◆ **Objective**:
Identify, in the records below, every line where the string "scene" appears, and copy each such line.

--- Task inputs ---

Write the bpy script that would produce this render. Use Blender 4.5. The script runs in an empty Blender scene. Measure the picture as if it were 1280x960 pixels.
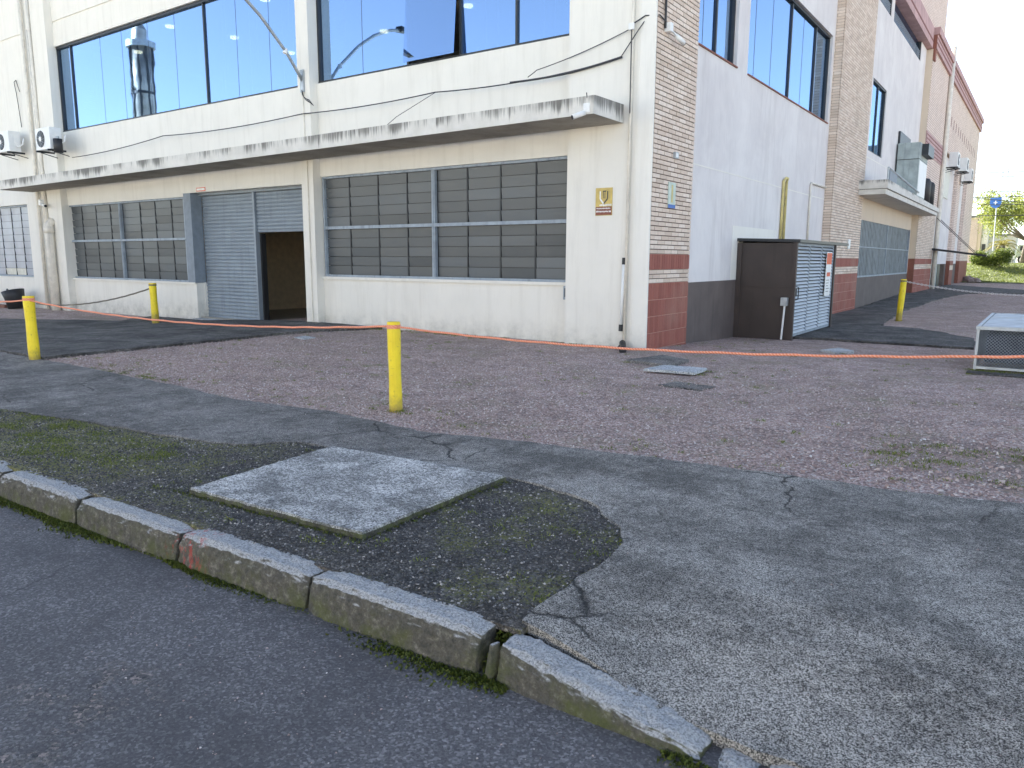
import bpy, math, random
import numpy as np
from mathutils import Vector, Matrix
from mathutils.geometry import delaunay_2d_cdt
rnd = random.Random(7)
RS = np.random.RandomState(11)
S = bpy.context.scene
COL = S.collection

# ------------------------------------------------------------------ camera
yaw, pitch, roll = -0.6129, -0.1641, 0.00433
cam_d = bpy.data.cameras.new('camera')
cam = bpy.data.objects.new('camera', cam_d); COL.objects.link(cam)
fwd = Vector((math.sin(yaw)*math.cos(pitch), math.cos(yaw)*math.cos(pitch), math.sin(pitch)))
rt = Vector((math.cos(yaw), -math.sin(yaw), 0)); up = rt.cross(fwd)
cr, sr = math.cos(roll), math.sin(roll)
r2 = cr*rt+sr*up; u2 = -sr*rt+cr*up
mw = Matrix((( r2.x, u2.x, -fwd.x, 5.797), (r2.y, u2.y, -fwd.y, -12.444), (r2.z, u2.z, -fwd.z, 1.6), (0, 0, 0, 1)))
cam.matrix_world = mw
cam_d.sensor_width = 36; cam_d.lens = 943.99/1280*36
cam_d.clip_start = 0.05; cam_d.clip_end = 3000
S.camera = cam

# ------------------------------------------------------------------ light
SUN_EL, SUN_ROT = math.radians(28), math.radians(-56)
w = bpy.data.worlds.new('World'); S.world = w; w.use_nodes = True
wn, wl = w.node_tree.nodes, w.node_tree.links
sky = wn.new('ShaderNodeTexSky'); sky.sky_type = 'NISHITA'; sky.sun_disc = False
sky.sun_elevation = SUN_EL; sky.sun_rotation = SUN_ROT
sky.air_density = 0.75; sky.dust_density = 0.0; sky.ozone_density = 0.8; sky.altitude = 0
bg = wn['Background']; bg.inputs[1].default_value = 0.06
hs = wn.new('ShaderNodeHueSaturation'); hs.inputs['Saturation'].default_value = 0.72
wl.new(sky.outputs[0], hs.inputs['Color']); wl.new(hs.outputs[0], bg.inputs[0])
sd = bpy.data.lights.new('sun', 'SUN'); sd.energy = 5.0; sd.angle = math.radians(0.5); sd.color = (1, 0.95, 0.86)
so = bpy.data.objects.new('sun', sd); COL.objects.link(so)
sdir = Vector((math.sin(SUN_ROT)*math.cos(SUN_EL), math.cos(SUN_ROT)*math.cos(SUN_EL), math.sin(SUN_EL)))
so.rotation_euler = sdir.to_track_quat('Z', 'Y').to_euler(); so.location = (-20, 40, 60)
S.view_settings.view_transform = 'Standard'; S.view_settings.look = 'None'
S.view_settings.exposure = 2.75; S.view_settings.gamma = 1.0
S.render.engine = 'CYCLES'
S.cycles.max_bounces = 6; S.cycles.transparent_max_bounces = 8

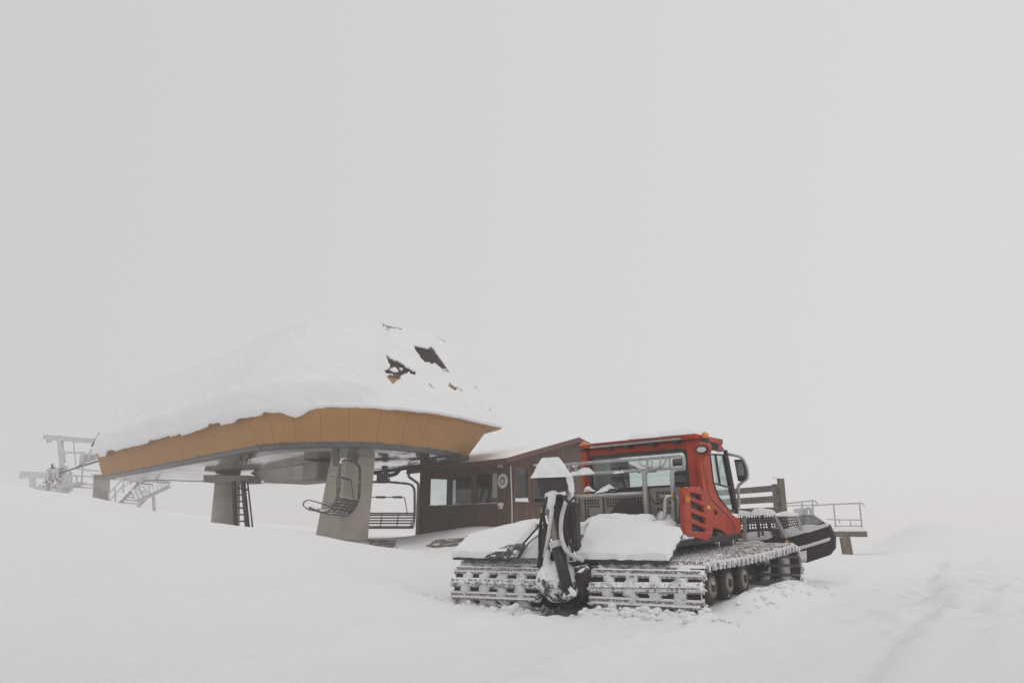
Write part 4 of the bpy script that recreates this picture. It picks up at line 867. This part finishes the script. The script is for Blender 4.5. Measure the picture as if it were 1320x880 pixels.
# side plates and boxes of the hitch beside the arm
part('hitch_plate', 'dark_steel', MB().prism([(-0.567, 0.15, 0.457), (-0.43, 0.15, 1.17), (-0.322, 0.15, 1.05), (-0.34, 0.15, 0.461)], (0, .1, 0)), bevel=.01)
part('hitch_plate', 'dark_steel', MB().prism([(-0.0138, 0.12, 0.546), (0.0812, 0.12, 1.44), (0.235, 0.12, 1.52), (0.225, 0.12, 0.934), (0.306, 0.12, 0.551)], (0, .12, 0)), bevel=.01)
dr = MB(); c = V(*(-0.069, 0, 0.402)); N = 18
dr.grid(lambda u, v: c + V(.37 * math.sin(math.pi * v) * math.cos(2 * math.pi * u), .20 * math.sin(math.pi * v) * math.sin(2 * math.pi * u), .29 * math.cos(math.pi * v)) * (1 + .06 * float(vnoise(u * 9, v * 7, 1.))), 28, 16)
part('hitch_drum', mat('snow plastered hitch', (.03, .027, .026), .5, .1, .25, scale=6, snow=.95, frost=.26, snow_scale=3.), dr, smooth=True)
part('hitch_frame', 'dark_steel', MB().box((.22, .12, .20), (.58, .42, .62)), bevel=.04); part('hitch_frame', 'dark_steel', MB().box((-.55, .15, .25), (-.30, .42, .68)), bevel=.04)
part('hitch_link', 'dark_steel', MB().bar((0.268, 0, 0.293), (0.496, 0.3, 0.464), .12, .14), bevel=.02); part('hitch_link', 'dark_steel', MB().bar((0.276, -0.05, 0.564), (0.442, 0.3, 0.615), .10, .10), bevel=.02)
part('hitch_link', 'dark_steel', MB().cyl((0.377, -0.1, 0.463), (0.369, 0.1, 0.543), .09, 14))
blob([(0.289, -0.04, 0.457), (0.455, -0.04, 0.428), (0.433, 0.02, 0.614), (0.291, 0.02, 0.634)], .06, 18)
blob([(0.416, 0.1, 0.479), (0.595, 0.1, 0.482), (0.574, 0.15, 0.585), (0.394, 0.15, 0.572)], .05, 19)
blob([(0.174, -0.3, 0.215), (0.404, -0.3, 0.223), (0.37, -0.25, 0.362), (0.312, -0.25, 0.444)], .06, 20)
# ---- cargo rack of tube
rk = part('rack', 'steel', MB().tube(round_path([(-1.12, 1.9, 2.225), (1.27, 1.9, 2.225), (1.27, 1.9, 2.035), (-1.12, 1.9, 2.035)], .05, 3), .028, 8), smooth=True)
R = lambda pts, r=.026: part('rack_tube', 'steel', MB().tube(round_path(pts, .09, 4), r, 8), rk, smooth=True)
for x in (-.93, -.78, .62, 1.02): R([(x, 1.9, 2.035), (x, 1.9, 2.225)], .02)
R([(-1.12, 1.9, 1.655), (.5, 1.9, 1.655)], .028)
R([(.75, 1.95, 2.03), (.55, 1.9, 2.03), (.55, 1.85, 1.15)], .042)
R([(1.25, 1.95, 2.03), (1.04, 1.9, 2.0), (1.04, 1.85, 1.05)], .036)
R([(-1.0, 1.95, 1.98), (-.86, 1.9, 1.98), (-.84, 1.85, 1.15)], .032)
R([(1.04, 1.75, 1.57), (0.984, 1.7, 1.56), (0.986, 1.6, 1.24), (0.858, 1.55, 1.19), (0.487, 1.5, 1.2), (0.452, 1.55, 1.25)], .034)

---

◆ **Correct answer**:
Write the bpy script that would produce this render. Use Blender 4.5. The script runs in an empty Blender scene. Measure the picture as if it were 1280x960 pixels.
S = bpy.context.scene